Das Pferd geht geisternd durch

STIFTUNG MOZARTEUM / STADLER QUARTETT

28/02/18 Der Knochenmann tröstet kein Mädchen mehr. Kein Vater hält einen Knaben sicher und warm, das Pferd geht geisternd durch… Das Stadler Quartett füllte am Dienstag (27.2.) den Wiener Saal nicht nur mit Klang: Frank Stadler, Izso Bajusz, Predrag Katanic und Florian Simma stürzten in Verzweiflung und lösten Glücksversprechen ein.

Von Erhard Petzel

Zum Aufwärmen gibt es Haydns Quartett Es-Dur op. 71/3-Hob.III:71. Forsch werden die Gags und Überraschungen des reifen Komponisten herausgestellt, bis dem über das so prägnante wie läppische Ratata wunderlich amüsierten Hörer die geballte Kontrapunktik der Durchführung um die Ohren fliegt. Wenn Haydn durch Gegenbürsten seiner Bewegungen aufhorchen macht, dann wirft sich das Ensemble genüsslich ins Zeug und scheut auch vor kanalisierter Brachialgewalt nicht zurück.
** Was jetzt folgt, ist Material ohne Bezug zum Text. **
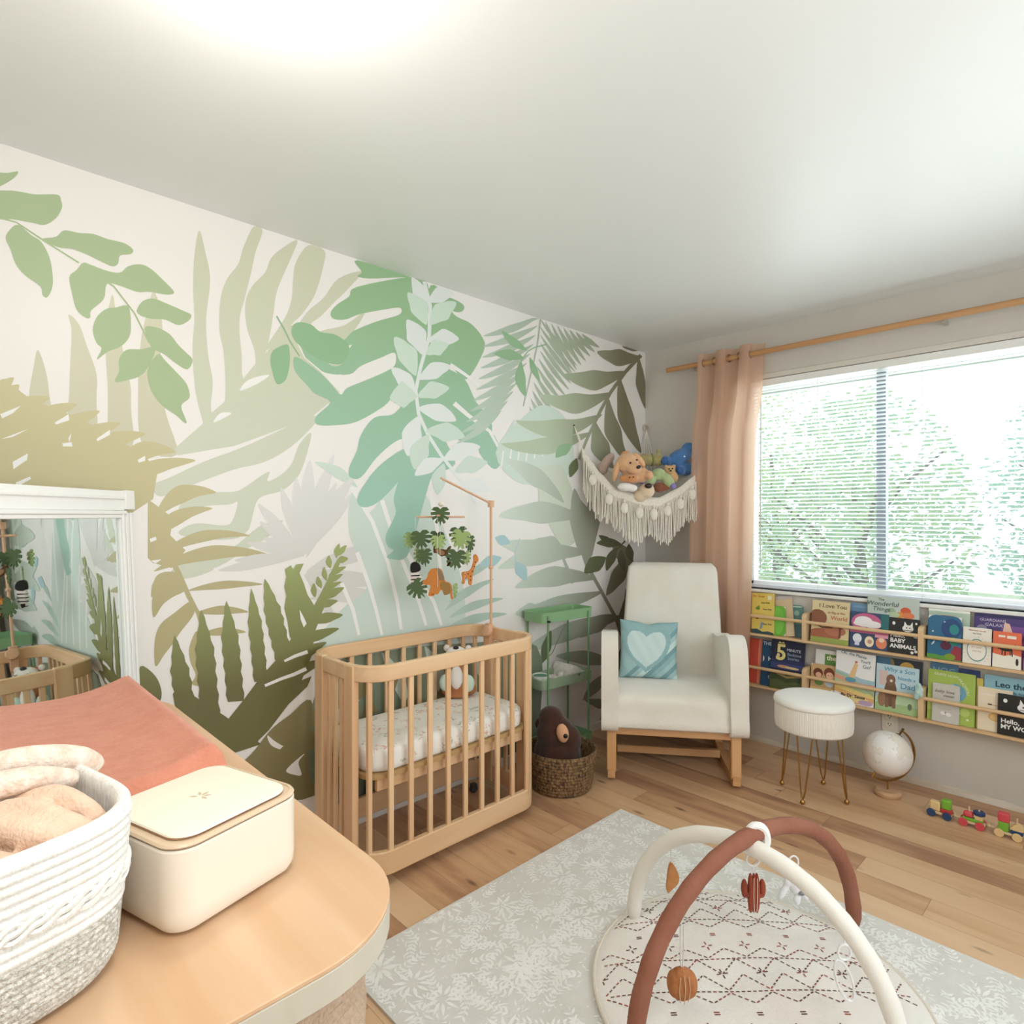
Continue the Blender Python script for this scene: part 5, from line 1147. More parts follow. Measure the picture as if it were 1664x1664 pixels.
tb(.116, .186, -.014, .014, .024, .037, 'g')
tb(.118, .152, -.014, .014, .037, .062, 'r', bv=.008); MB().tube([(.138, 0, .05), (.138, 0, .082)], .003, 8).build('peg', tm['w'], tt)
tb(.158, .186, -.014, .014, .037, .056, 'n'); MB().prism([(.150, 0), (.161, .018), (.184, .018), (.195, 0), (.184, -.018), (.161, -.018)], .056, .073, 'xy').build('block', tm['b'], tt, bevel=.003); MB().tube([(.172, 0, .07), (.172, 0, .078)], .0035, 8).build('peg', tm['w'], tt)
tb(.238, .272, -.015, .015, .024, .062, 'g'); tb(.236, .274, -.016, .016, .062, .098, 'r', bv=.004)
tb(.277, .318, -.015, .015, .024, .041, 'b'); MB().prism(spline([(.280, .041), (.280, .050), (.290, .062), (.300, .066), (.310, .062), (.317, .050), (.317, .041)], 4), -.014, .014).build('block', tm['n'], tt, bevel=.002)
MB().tube([(.298, 0, .06), (.298, 0, .088)], .003, 8).build('peg', tm['w'], tt)
# ------------------------------------------------------------------ curtain and rod
rod = thing('curtain_rod', 'long round wooden curtain rod above the window', 'curtain rod', (0, 0, 0))
MB().tube([(.222, -.085, 2.268), (3.0, -.085, 2.268)], .0155, 16).build('pole', wood('CF9E6E', 'B98554', 'x', 10), rod)
for x in (.40, 1.7, 2.9): MB().box(x-.008, x+.008, -.075, 0, 2.245, 2.262).build('bracket', mat('B9B2A6', .5), rod)
cm = mat('EBC7AE', .85, trans=.55, alpha=.88, bump=.2, bs=200)
ctn = thing('sheer_curtain', 'sheer peach grommet curtain gathered at the left end of the rod', 'curtain', (0, 0, 0))
def curt(u, v):
    z = .012+(2.325-.012)*v
    xl = .452-.055*(1-v)**.8; xr = .842-.085*(1-v)**.7
    x = xl+(xr-xl)*u
    ph = u*2*PI*2.6
    q = min(1, max(0, (2.08-z)/.30)); q = q*q*(3-2*q)
    am_ = (.034+.004*math.cos(v*2))*(1-.30*q)
    return (x+.010*math.sin(ph*2+.5), -.084-.048*q-am_*math.cos(ph)+.003*math.sin(9*v+ph), z)
MB().grid(curt, 130, 50).build('fabric', cm, ctn, smooth=80)
for k in (0, 1, 2, 3, 4, 5, 6):
    u = (k+.5)/6.6
    if u > .97: break
    x, y, z = curt(u, .975)
    MB().tube([(x, -.085+.022*math.cos(2*PI*i/20), 2.268+.022*math.sin(2*PI*i/20)) for i in range(20)], .0025, 6, closed=True).build('grommet', mat('9B8F80', .3, 1), ctn)
# outlet
ol = thing('wall_outlet', 'beige two socket outlet plate low on the window wall above the globe', 'outlet', (1.463, 0, .292))
MB().box(-.036, .036, -.006, 0, -.058, .058).build('cover_plate', mat('E8E2D2', .35), ol, bevel=.002)
for dz in (.020, -.020):
    MB().prism(rrect(-.017, .017, dz-.014, dz+.014, .006), -.008, -.0055).build('socket', mat('F0EBDD', .3), ol)
    s_ = MB(); s_.box(-.008, -.005, -.0085, -.0079, dz-.002, dz+.007); s_.box(.005, .008, -.0085, -.0079, dz-.002, dz+.007); s_.prism(circ(0, dz-.008, .003, 10), -.0085, -.0079); s_.build('socket_slots', mat('2A2622', .6), ol, smooth=0)
# ------------------------------------------------------------------ wall book shelves
def shelf(z, label):
    s = thing('wall_bookshelf', label, 'bookshelf', (0, 0, z), group=None)
    wx = wood('E6C69C', 'DAB485', 'x', 10)
    for x0, x1 in ((.711, 1.065), (1.087, 1.604), (1.626, 2.143)):
        MB().box(x0, x1, -.092, -.001, 0, .012).build('shelf_board', wx, s, bevel=.001)
        MB().tube([(x0-.004, -.086, .112), (x1+.004, -.084, .112)], .0092, 12).build('rail', wx, s)
    for x in (.700, 1.076, 1.615, 2.154):
        pr = [(-.094, -.001), (-.094, .135)]+[(-.094+.034*(1-math.cos(a)), .135+.022*math.sin(a)) for a in [PI/2*i/6 for i in range(1, 7)]]+[(-.001, .157), (-.001, -.001)]
        MB().prism(pr, x-.0115, x+.0115, 'yz').build('post', wood('E6C69C', 'DAB485', 'z', 12), s, bevel=.002)
    return s
shelf(.640, 'long pine wall bookshelf just under the window sill, upper of two')
shelf(.343, 'long pine wall bookshelf near the floor, lower of two, behind the stool')
TILT = .15
UP, LO = .6525, .3555
paper = mat('F3EFE4', .8)
GRP = {UP: 'picture books on the upper wall bookshelf', LO: 'picture books on the lower wall bookshelf'}
def book(label, x0, x1, h, zb, layer, cover, art=(), texts=(), th=.009, lean=0, rr=.004, cat='book', name='picture_book', dz=0, tilt=TILT):
    w_ = x1-x0; yb = (-.072, -.060, -.048, -.037)[layer]
    b = MB(); o = rrect(-w_/2, w_/2, 0, h, rr, 3)
    b.prism(o, -th/2, -th/2+.0015); b.prism(o, th/2-.0015, th/2); b.box(-w_/2, -w_/2+.0015, -th/2, th/2, 0, h)
    b.cur = 1; b.box(-w_/2+.0016, w_/2-.002, -th/2+.0016, th/2-.0016, .002, h-.002)
    mats = [mat(cover, .42), paper]; hx = []
    def cl(p): return (max(-.5, min(.5, p[0]))*w_, max(0, min(1, p[1]))*h)
    for i, (c, pts) in enumerate(art):
        if c not in hx: hx.append(c); mats.append(mat(c, .45))
        b.cur = 2+hx.index(c); b.flat([cl(p) for p in pts], -th/2-.0004-.00005*i)
    o = b.build(name, mats, None, smooth=0, loc=((x0+x1)/2, yb, zb+dz), rot=(-tilt, lean, 0))
    tag(o, label, cat, GRP[zb])
    for t in texts:
        s, fx, fz, sz, c = t[:5]; k = t[5] if len(t) > 5 else {}
        text(s, sz, c, o, (fx*w_, -th/2-.0012, fz*h), rot=(PI/2, -k.pop('ang', 0) if k else 0, 0), **k)
    return o
def el(cx, cy, rx, ry=None, n=18): return circ(cx, cy, rx, n, ry or rx)
def rc_(x0, y0, x1, y1): return [(x0, y0), (x1, y0), (x1, y1), (x0, y1)]
def hill(y0, y1, y2, base=0): return [(-.5, base), (.5, base), (.5, y2), (.25, (y1+y2)/2+.03), (0, y1), (-.25, (y0+y1)/2+.04), (-.5, y0)]
# upper shelf, bay 1
book('yellow fish book at the left end of the upper shelf, beside the curtain', .775, .905, .232, UP, 0, 'E2C763',
     [('2F4A52', hill(.10, .05, .03)), ('6E8F3A', el(-.22, .62, .10, .04)), ('7FA044', el(-.18, .66, .05, .03)), ('7A93A8', [(-.12, .10), (-.02, .14), (.03, .27), (-.04, .30), (-.10, .22)]), ('A4552E', el(-.25, .38, .07, .03)), ('F1E8C8', rc_(.22, .84, .40, .94))],
     [('One Fish', .12, .76, .014, '3A2E1E'), ('Two Fish', .20, .60, .014, '3A2E1E'), ('Red Fish', .16, .42, .014, '3A2E1E'), ('Blue Fish', .22, .24, .014, '2B3A55'), ('Dr. Seuss', -.18, .92, .018, 'D0673A', dict(shear=.2))], lean=-.05)
book('bright green rounded board book tucked behind the yellow fish book', .885, .965, .165, UP, 1, '6FB63C', [('7CC44A', el(0, .5, .42, .44))], rr=.02, lean=-.06)
book('plain tan book leaning left, right of the green board book', .915, 1.010, .222, UP, 2, 'D9BE98', [('C8B7B4', [(-.5, .93), (-.1, .91), (.5, .94), (.5, 1), (-.5, 1)]), ('E2C9A6', hill(.5, .4, .3))], lean=-.13)
book('dark teal board book at the right end of the first upper bay', .990, 1.050, .178, UP, 3, '5C8580', [('8FB0A4', el(-.05, .75, .25, .08)), ('4A6A70', rc_(-.5, 0, .5, .4)), ('B9CDBF', rc_(-.4, .93, .4, .97))], rr=.012, lean=-.05)
# bay 2
book('tan picture book titled I Love You as Big as the World with an orange-brown bear', 1.103, 1.290, .222, UP, 0, 'E0CDA0',
     [('8E5A42', el(-.34, .58, .26, .20)), ('A8644A', el(-.15, .18, .45, .16)), ('B8765A', el(.15, .30, .28, .12)), ('6E4230', [(-.45, .42), (-.2, .34), (.1, .36), (.05, .40), (-.2, .38), (-.44, .47)]), ('9AA956', rc_(-.5, 0, .5, .12)), ('7A4632', [(.24, .15), (.30, .15), (.31, .36), (.38, .42), (.22, .42), (.25, .34)])],
     [('I Love You', .06, .88, .031, '6B4A3A'), ('as Big as the', .16, .73, .017, 'A8664A'), ('World', .24, .60, .030, 'C05A40')])
book('slim blue book mostly hidden behind the cloud book in the second upper bay', 1.285, 1.368, .222, UP, 2, '6E93B5', [('7FA3C2', rc_(-.4, .9, .4, .94))])
book('pink and navy picture book with a white cloud and small animals on its cover', 1.297, 1.472, .182, UP, 0, '36466A',
     [('C9658F', rc_(-.5, .42, .5, .50)), ('C9658F', el(-.08, .72, .40, .26)), ('F1EEF0', el(-.15, .74, .24, .15)), ('F1EEF0', el(.08, .68, .24, .10)), ('F1EEF0', el(-.28, .68, .14, .07)), ('2E6F73', rc_(.30, .55, .5, 1)), ('E9ECF2', el(-.30, .26, .12, .13)), ('D7DBEA', rc_(-.36, .06, -.24, .2)), ('F3E3C6', el(.02, .20, .12, .15)), ('C99A78', el(.03, .20, .06, .06)), ('E58B66', el(.33, .2, .14, .16)), ('F6D9BE', el(.33, .28, .07, .06)), ('E7A3B8', rc_(.16, .34, .5, .42))])
book('pale grey-green picture book with orange flowers, tallest on the upper shelf', 1.372, 1.598, .270, UP, 2, 'C3CFC9',
     [('D9653F', el(.25, .76, .10, .07)), ('E59A4A', el(.14, .68, .08, .06)), ('E3855A', el(.30, .68, .12, .06)), ('9CB79A', el(-.02, .75, .08, .05)), ('B9CBA8', el(.04, .68, .10, .05)), ('D2DCD6', rc_(-.5, 0, .5, .6))],
     [('The', -.22, .94, .018, '4E6660'), ('Wonderful', -.20, .86, .032, '4E6660', dict(shear=.15)), ('Things', -.22, .76, .030, '4E6660', dict(shear=.15))], tilt=.045)
def blackbook(label, x0, x1, zb, ttl, h=.155):
    return book(label, x0, x1, h, zb, 0, '1B1918', [('F0EEEA', el(.14, .72, .18, .10)), ('F0EEEA', [(.0, .74), (.03, .92), (.12, .80)]), ('F0EEEA', [(.20, .80), (.28, .92), (.30, .74)]), ('1B1918', el(.10, .74, .02, .02)), ('1B1918', el(.20, .74, .02, .02)), ('1B1918', rc_(.02, .66, .28, .675)), ('F0EEEA', el(-.32, .84, .05, .05)), ('F0EEEA', el(.40, .88, .035, .03)), ('F0EEEA', el(.40, .52, .08, .05)), ('F0EEEA', el(.30, .06, .05, .04)), ('F0EEEA', el(.42, .10, .05, .04))], ttl)
blackbook('black board book titled Hello, Baby Animals with white animal drawings', 1.470, 1.602, UP,
          [('Hello,', -.42, .50, .026, 'F4F2EE', dict(align='LEFT', bold=.0006)), ('BABY', -.42, .35, .027, 'F4F2EE', dict(align='LEFT', bold=.0008)), ('ANIMALS', -.42, .19, .027, 'F4F2EE', dict(align='LEFT', bold=.0008))], .172)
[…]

Wesentlich abgeklärter geht es an die Uraufführung des Abends: Das Quartett Nr. 4 „Phasen“ von Herbert Grassl. Überraschung: Das Ratata aus Haydns erstem Satz kann in das Ausgangsmotiv hineingehört werden, aus dem mit diversen Varianten vom Cello aus eine an Passacaglia erinnernde Bewegung aufgebaut wird. Kontraste oder Begleitungen ranken sich aus verschiedenen Ideen gespeist darum, bis inselhafte Ereignisse als Zwischenspiel den Fluss unterbrechen.

Die folgenden Bewegungen sind nicht bezugslos zum Ausgangsmotiv, verändern den Charakter über Betonungen und rhythmische Komponenten, sodass auch Marschanklänge nicht auszuschließen sind. Auch sie werden abgegliedert, bis ein breiter Impuls gleichmäßig in mikrotonalen Klangräumen dahinfließt. Liege- und Gleittöne paaren sich mit Melodiefloskeln in ein breit angelegtes Finale, in das etliche vorangegangene Errungenschaften eingewoben sind, bis ein eleganter Schluss dieser Coda ein Ende setzt.

Wenn auch die Tonsprache völlig anders ist, fügt sich Grassls Werk nahtlos in ein klassisches Programm ein. Sein Geschmack (eine Kategorie Haydns?) und Empfinden für formale Dispositionen befriedigen das Bedürfnis nach Entwicklung und Stringenz, nach Überraschung und Bestätigung. Eine kontrapunktische Kommunikation zwischen den Instrumenten im Wechselspiel von Paarung und sich Lösung bereitet den Hörer auf Schubert nach der Pause vor.

Schuberts Quartett G-Dur op. post. 161 D 887 aus dem Jahr 1826 ist eines der überirdischen Werke, aus dem jedes professionelle Ensemble einen beglückenden Abend zaubert. Hier waren allerdings nicht vier Musiker zu hören, die sich treffen, um Musik zu machen. Hier wurde ein Psychogramm ausgebreitet. Da geht es nicht um Pathos, Süße oder Liebreiz. Das Allegro herzzerreißend, das Andante eine Passion von Verzweiflung und Schmerz, ein gehetztes Scherzo, der jagende Schlusssatz. Der Knochenmann tröstet kein Mädchen mehr, kein Vater hält einen Knaben sicher und warm, das Pferd geht geisternd durch.

Das Zusammenspiel in Agogik, Phrasierung, und vor allem in einer psychologisch tief wirksamen Klangpalette setzt die schaudernde Seele auf einen dünnen Boden spröden Grüns, unter dem der sumpfige Abgrund droht. Und doch erhebt sich über dem Grauen der Genius des Menschen. Wer so komponiert, wer so spielt, wer das hören darf, für den hält die Welt den Wunsch bereit, sie zu umfassen. Sogar auf Husten und Räuspern zwischendurch wurde Großteils vergessen. Die Energie dafür ging stattdessen im Applaus auf.